Every time you speak, you’re presenting
“One of the biggest misconceptions,” shares John, “is that presentation skills only show up when you’re standing in front of a room.” In reality, they show up when you unmute in a Zoom meeting, answer a question on the fly, or introduce an idea for the first time. “If you aren’t home alone watching Netflix on your couch, you’re in a moment where your presence has an impact on others.”

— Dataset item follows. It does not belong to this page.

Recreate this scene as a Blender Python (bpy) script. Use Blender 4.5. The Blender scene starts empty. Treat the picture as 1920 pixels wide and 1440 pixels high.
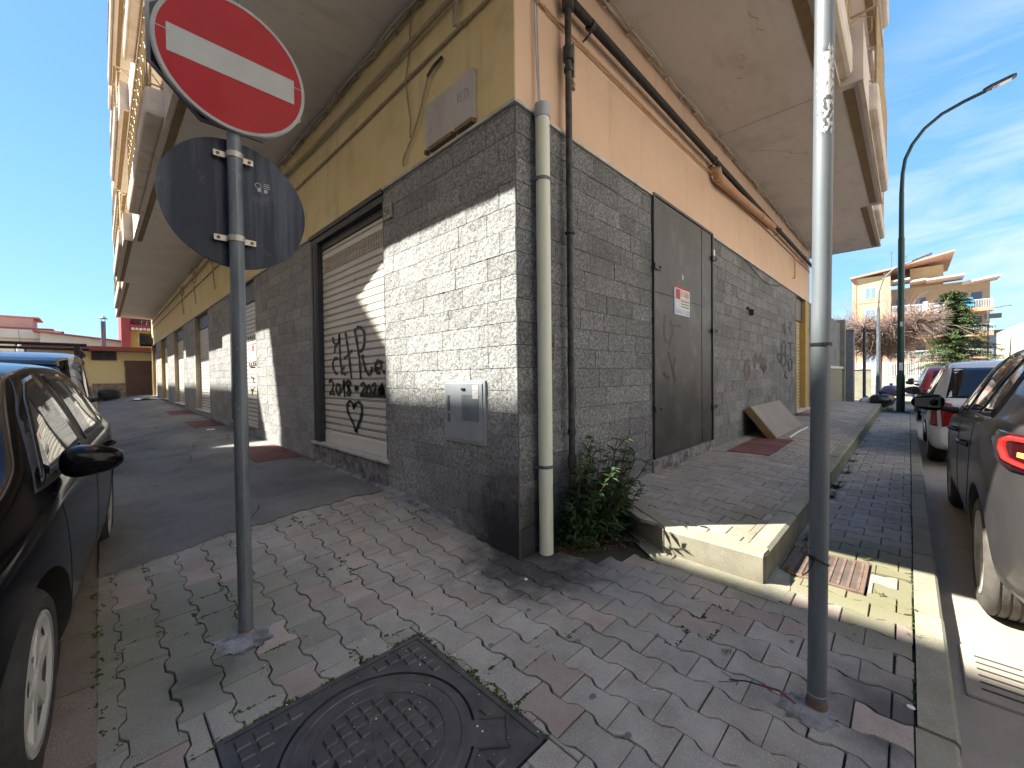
import bpy, bmesh, math, random
from mathutils import Vector, Matrix, noise
from mathutils.bvhtree import BVHTree
R = math.radians
random.seed(7)
scene = bpy.context.scene
COL = scene.collection
# ------------------------------------------------------------------ camera
cam_d = bpy.data.cameras.new('camera'); cam = bpy.data.objects.new('camera', cam_d); COL.objects.link(cam)
_f, _p, _r, _y = 758.8, .0182, -.0121, .7947
cp, sp, cr, sr = math.cos(_p), math.sin(_p), math.cos(_r), math.sin(_r)
_R0 = Vector((1, 0, 0)); _D0 = Vector((0, -sp, -cp)); _F0 = Vector((0, cp, -sp))
_MT = Matrix(((math.cos(_y), math.sin(_y), 0), (-math.sin(_y), math.cos(_y), 0), (0, 0, 1)))
_MT = Matrix(((math.sin(math.pi/2-_y), math.cos(math.pi/2-_y), 0), (-math.sin(_y), math.cos(_y), 0), (0, 0, 1)))
RX = _MT @ (cr*_R0 - sr*_D0); RY = _MT @ (sr*_R0 + cr*_D0); FW = _MT @ _F0
CAMLOC = Vector((-2.072, -1.975, 1.3))
cam.matrix_world = Matrix.Translation(CAMLOC) @ Matrix((RX, -RY, -FW)).transposed().to_4x4()
cam_d.sensor_width = 36; cam_d.lens = _f/1920*36; cam_d.clip_start = .02; cam_d.clip_end = 2000
scene.camera = cam
# ------------------------------------------------------------------ light
SUNV = Vector((-1, .936, 1.6)).normalized()
sd = bpy.data.lights.new('sun', 'SUN'); sun = bpy.data.objects.new('sun', sd); COL.objects.link(sun)
sd.energy = 4.0; sd.angle = R(.55); sd.color = (1, .93, .80)
sun.rotation_euler = SUNV.to_track_quat('Z', 'Y').to_euler(); sun.location = (-20, 20, 30)
w = bpy.data.worlds.new('World'); scene.world = w; w.use_nodes = True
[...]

John encourages us to think less about “presentations” and more about bringing a voice to an idea—in front of any audience, of any size.
EXECUTION ISN’T ENOUGH
Entrepreneur and author Seth Godin said: “There’s no shortage of remarkable ideas, what’s missing is the will to execute them.” And more than a decade later, ideas are everywhere. AI can help generate, teams can workshop, and decks can be beautifully designed by an internal (or external) team. The tools absolutely must be used. Technology must be leveraged so that we can make even more room for what can’t be outsourced:
Conviction.
“You can outsource idea generation,” John says. “You can outsource design. You can outsource writing. But you can’t outsource conviction. Your passion for an idea and how you communicate that passion.”
If you can’t speak to an idea clearly, confidently, and in real time, it erodes trust. People may nod in the meeting, but they won’t act afterward. It’s because change is not inspired by reciting a press briefing or reading aloud a curated message. Change is inspired by the leader’s conviction behind the words.
CLARITY BEATS VOLUME
“‘…and then they said the exact same thing I had just said, like it was a new idea.’ We hear that often in coaching.” shares John. Hearing someone else repeat what you’ve said, to a stronger reception: “It’s rarely about seniority or volume.”
It’s often about clarity.
Filler words. Over-explaining. Talking in circles. Hedging. Uplifting every possible angle instead of landing one clean point.
With attention spans shrinking, clarity reduces friction. The fewer words it takes to get to the point, the more likely the idea is to be remembered, and acted on. The work isn’t just saying the thing. The work is saying the right thing, in the cleanest way, at the moment it matters.
That is presentation skills.
FOUNDATIONAL SKILLS
“Presentation Skills got mislabeled as tactical, early-career,” says John. “Perhaps that’s why we have so many iterations of the title: executive presence, communication with influence, public speaking.”
But in a world where ideas are abundant, AI accelerates output, and clarity drives influence, the ability to bring a voice to your ideas is a critical, perennial leadership skill. It makes ideas real. Or, as John puts it more simply: “Every meeting is a presentation. Every answer to a question is a moment of presence.”
You don’t need a stage.
You do need conviction, clarity, and a commitment to the practice of presentation skills.